Sur le même thème, un membre a mentionné qu’il y a plus de 50 pays à population islamique, les MGF sont pratiquées dans plus ou moins un tiers. Il vient d’un pays musulman où les MGF n’existent pas. Il a souligné que les MGF sont une pratique néfaste et que ce n’est pas un mandat religieux. Les musulmans en Somalie en pratiquent, les chrétiens au Kenya en pratiquent ainsi que les juifs éthiopiens.

 

Julia Lehmann a expliqué qu’il s’agit d’une pratique enracinée dans le patriarcat et l’islam, le christianisme et le judaïsme, ainsi que les églises et les institutions religieuses qui défendent ces grandes religions et qui sont fondamentalement patriarcales. Pour cette raison, de nombreuses personnes associent la pratique à ces religions. Les religions promeuvent fortement bon nombre des mêmes valeurs qui sont également à l’origine des MGF, par exemple la valeur de la virginité féminine et l’idée que l’honneur de toute la famille dépend du comportement sexuel d’une jeune fille.

 

‘’Si nous disons que mettre fin aux MGF nécessite de remettre en question les normes de genre fondamentales dans lesquelles elles sont enracinées, il sera difficile à le  faire sans remettre également en cause bon nombre des valeurs fondamentales (présumées) promues par les différentes religions. Je pense qu’en arguant simplement que les MGF ne sont pas exigées ou même encouragées par la religion, nous n’abordons pas le vrai problème’’.

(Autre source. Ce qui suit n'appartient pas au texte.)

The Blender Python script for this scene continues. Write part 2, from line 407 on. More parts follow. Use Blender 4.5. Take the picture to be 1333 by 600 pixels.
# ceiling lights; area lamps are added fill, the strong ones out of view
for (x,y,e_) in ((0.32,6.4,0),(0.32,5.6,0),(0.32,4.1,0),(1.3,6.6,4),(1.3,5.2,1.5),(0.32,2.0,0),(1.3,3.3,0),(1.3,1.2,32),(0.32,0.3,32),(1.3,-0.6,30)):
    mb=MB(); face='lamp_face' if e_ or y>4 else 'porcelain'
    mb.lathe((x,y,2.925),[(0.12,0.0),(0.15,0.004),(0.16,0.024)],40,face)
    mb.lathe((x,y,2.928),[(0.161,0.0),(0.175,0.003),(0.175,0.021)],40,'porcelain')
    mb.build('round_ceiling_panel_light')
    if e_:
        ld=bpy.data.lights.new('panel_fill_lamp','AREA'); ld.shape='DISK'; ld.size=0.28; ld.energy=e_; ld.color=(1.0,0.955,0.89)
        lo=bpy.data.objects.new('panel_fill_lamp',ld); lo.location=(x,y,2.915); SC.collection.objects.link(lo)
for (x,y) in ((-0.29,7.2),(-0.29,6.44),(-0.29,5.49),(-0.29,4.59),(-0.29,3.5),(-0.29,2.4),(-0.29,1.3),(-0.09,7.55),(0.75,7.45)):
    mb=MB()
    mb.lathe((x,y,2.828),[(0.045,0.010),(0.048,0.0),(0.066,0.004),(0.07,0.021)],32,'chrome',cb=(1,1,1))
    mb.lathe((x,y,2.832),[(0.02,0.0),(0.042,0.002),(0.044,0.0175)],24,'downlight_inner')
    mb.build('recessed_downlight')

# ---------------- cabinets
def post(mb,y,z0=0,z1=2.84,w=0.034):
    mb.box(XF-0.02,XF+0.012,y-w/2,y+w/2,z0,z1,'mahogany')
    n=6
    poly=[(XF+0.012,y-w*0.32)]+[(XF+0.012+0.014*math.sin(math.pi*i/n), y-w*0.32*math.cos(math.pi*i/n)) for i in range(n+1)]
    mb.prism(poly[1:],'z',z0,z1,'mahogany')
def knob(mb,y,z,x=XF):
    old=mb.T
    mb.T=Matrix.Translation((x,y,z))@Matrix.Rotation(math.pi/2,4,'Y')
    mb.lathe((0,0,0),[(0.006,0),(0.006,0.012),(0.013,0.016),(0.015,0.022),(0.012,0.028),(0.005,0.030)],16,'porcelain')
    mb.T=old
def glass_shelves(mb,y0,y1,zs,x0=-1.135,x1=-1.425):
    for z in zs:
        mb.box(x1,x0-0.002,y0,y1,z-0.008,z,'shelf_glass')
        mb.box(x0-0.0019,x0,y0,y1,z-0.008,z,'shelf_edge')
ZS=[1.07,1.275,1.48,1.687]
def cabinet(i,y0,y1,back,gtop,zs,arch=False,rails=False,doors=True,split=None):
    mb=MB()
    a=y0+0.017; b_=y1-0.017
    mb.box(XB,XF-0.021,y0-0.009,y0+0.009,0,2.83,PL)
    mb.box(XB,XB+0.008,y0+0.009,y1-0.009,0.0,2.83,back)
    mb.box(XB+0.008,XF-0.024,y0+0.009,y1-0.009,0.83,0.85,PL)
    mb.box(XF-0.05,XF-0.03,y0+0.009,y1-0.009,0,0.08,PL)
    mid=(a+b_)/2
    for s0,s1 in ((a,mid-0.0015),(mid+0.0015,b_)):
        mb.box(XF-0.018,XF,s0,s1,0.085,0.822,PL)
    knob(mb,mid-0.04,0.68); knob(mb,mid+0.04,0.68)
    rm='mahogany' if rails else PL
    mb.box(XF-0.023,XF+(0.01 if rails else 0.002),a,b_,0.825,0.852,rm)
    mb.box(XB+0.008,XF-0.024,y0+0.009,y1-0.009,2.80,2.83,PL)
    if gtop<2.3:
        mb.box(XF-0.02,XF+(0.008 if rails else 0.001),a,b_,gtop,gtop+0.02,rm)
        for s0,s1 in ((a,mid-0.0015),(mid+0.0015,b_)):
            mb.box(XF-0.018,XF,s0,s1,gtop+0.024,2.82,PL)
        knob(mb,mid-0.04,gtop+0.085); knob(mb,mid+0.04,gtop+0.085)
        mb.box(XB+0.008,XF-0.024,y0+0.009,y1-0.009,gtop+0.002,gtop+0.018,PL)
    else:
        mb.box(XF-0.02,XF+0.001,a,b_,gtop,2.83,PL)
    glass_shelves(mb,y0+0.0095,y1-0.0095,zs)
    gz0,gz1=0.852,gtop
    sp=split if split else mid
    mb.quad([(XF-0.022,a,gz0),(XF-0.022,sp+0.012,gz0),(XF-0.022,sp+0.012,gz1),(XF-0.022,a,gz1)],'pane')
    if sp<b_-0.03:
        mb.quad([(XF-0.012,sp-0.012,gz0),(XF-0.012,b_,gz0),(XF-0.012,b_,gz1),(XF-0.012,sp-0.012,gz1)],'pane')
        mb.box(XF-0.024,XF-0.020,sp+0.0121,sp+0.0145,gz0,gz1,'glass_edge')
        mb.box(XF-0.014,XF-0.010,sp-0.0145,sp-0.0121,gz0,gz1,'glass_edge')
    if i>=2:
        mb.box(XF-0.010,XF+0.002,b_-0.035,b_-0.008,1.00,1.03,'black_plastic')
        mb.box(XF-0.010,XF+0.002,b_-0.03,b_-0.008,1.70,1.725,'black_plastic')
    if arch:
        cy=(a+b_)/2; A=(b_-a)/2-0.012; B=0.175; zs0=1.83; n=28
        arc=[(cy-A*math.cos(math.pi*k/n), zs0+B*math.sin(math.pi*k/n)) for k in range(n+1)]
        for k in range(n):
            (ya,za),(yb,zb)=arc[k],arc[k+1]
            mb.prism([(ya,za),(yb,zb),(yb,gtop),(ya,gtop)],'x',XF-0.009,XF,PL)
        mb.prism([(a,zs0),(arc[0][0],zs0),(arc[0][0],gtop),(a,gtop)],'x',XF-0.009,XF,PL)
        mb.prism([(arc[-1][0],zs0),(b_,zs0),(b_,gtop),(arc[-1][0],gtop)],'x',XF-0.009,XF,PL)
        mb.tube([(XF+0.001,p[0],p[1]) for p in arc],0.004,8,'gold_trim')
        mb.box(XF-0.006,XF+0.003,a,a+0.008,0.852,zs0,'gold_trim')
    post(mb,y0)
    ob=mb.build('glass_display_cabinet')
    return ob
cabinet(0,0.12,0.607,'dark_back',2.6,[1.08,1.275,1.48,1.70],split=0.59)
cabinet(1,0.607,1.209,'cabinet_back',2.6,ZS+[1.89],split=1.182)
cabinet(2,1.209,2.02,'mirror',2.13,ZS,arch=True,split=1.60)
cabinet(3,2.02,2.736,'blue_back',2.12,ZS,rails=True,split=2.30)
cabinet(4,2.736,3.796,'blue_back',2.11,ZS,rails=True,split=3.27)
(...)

 Les membres ont convenu qu’il est important de discuter des approches transformatrices en matière de genre en relation avec les MGF. La discussion doit inclure une analyse plus approfondie du rôle de la religion dans la promotion de la pratique, mais éviter certaines terminologies telles que la Sunnah en référence aux MGF, car cela pourrait rendre la lutte contre les MGF encore plus complexe puisqu’elle n’offrirait pas de solution pour y mettre fin.

De nombreuses ressources ont été partagées par les membres au cours de cette discussion telles que cette recherche de Girl Not Brides sur l’engagement des chefs religieux pour mettre fin au mariage des enfants, ce qui peut également être pratique pour les MGF.